Other immigrants, too, get a boost from taking, say, the Chinese or Korean language SAT II. Who gets boxed out? Anglos and blacks.

Affirmative action was invented to help blacks as redress for the centuries of state-sponsored slavery and discrimination. But as other groups — women, Hispanics, Native Americans; the list is ever expanding — claimed a piece of the grievance pie, affirmative action molted into “diversity.” Diversity is simply the attempt to achieve rainbow representation for its own sake, without any pretense of redress or justice.

Justice? Consider: Doubling the weight given the SAT II benefits, even more perversely, newly arrived Hispanics over their more Americanized cousins. Second- or third-generation kids are far less likely to speak fluent Spanish. Thus, even within the now-favored Hispanic community, those who have been here the least amount of time are being awarded gratuitous advantage over those who have been here the longest.

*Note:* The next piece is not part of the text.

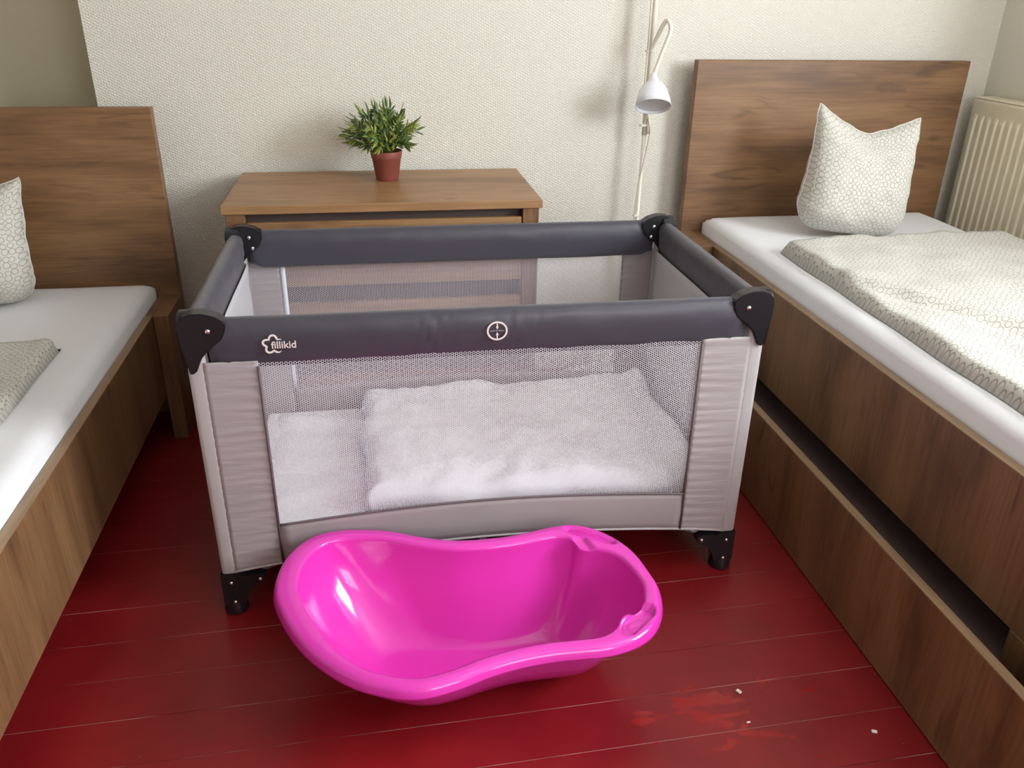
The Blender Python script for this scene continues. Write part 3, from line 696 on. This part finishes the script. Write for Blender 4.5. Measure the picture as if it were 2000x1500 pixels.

By any measure of civic equity, the most deserving — those whose parents and grandparents have for decades contributed to America in skills, hard work, taxes and national service — get the least. An English-speaking third-generation Mexican American whose grandfather fought in Normandy gets nothing — in fact, he may even lose his slot at Berkeley to the newly arrived Guatemalan whose slate as a citizen is still blank.

Why are we doing this? For the shibboleth of diversity. Diversity at any cost. And the cost is considerable. In order to artificially inflate the number of Hispanics admitted, the new rule places students who are not academically prepared in colleges a notch or two above their ability.

The social wreckage created by such mismatches is enormous. Minority students are set up for failure, when they could have succeeded splendidly at less advanced institutions. And more advanced students, denied their opportunity to learn in an appropriate academic setting, are left with deep ethnic animosities that can last a lifetime.

When affirmative action was about justice, it at least had moral force. Opponents could argue about the social costs (unfairness, racial resentment, patronization of minority achievement) but they had to acknowledge the contrary claims of racial redress. You might disagree that racial preferences were the best solution, but you had to respect the moral seriousness of the idea.

But now? What is there to respect in a scheme for giving newly arrived immigrants a leg up over everyone, including blacks? The SAT ploy is a sideshow, to be sure, but there is no better illustration of the wretched state to which affirmative action has sunk than this: A naked spoils system that under the flag of diversity makes a mockery of the impulse for justice that once lay at the core of affirmative action.